(Problem details): Extract the listing below in full, unchanged.
-------------------------
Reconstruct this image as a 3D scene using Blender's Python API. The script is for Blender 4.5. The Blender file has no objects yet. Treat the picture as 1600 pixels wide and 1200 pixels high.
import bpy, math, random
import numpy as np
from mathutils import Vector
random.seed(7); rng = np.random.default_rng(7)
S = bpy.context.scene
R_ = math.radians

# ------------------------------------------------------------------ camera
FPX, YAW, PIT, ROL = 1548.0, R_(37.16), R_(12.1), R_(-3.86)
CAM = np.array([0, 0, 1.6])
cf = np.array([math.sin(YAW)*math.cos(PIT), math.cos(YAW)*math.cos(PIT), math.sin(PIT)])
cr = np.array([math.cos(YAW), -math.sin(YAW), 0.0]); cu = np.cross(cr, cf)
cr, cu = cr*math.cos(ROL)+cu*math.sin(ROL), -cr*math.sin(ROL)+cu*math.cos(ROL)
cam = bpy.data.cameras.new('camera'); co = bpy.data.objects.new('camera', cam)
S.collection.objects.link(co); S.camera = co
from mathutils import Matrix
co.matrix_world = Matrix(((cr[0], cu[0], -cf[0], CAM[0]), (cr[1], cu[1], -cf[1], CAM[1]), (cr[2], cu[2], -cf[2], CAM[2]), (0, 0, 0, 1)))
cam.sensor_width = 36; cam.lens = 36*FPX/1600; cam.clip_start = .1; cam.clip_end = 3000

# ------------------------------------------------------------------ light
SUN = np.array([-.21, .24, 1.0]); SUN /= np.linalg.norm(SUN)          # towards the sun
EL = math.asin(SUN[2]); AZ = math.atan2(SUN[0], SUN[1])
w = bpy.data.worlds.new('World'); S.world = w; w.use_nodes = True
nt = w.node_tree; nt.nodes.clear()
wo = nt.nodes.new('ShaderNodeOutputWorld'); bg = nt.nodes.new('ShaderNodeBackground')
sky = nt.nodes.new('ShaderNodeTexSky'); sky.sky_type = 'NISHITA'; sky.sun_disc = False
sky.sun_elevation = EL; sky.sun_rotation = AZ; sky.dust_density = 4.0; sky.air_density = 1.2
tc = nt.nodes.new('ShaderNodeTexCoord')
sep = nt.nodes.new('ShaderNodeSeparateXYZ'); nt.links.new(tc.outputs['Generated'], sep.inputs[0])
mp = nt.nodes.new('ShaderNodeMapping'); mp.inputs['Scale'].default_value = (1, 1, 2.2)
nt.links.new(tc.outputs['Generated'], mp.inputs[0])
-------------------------
(Task response):
Reconstruct this image as a 3D scene using Blender's Python API. The script is for Blender 4.5. The Blender file has no objects yet. Treat the picture as 1600 pixels wide and 1200 pixels high.
import bpy, math, random
import numpy as np
from mathutils import Vector
random.seed(7); rng = np.random.default_rng(7)
S = bpy.context.scene
R_ = math.radians

# ------------------------------------------------------------------ camera
FPX, YAW, PIT, ROL = 1548.0, R_(37.16), R_(12.1), R_(-3.86)
CAM = np.array([0, 0, 1.6])
cf = np.array([math.sin(YAW)*math.cos(PIT), math.cos(YAW)*math.cos(PIT), math.sin(PIT)])
cr = np.array([math.cos(YAW), -math.sin(YAW), 0.0]); cu = np.cross(cr, cf)
cr, cu = cr*math.cos(ROL)+cu*math.sin(ROL), -cr*math.sin(ROL)+cu*math.cos(ROL)
cam = bpy.data.cameras.new('camera'); co = bpy.data.objects.new('camera', cam)
S.collection.objects.link(co); S.camera = co
from mathutils import Matrix
co.matrix_world = Matrix(((cr[0], cu[0], -cf[0], CAM[0]), (cr[1], cu[1], -cf[1], CAM[1]), (cr[2], cu[2], -cf[2], CAM[2]), (0, 0, 0, 1)))
cam.sensor_width = 36; cam.lens = 36*FPX/1600; cam.clip_start = .1; cam.clip_end = 3000

# ------------------------------------------------------------------ light
SUN = np.array([-.21, .24, 1.0]); SUN /= np.linalg.norm(SUN)          # towards the sun
EL = math.asin(SUN[2]); AZ = math.atan2(SUN[0], SUN[1])
w = bpy.data.worlds.new('World'); S.world = w; w.use_nodes = True
nt = w.node_tree; nt.nodes.clear()
wo = nt.nodes.new('ShaderNodeOutputWorld'); bg = nt.nodes.new('ShaderNodeBackground')
sky = nt.nodes.new('ShaderNodeTexSky'); sky.sky_type = 'NISHITA'; sky.sun_disc = False
sky.sun_elevation = EL; sky.sun_rotation = AZ; sky.dust_density = 4.0; sky.air_density = 1.2
tc = nt.nodes.new('ShaderNodeTexCoord')
sep = nt.nodes.new('ShaderNodeSeparateXYZ'); nt.links.new(tc.outputs['Generated'], sep.inputs[0])
mp = nt.nodes.new('ShaderNodeMapping'); mp.inputs['Scale'].default_value = (1, 1, 2.2)
nt.links.new(tc.outputs['Generated'], mp.inputs[0])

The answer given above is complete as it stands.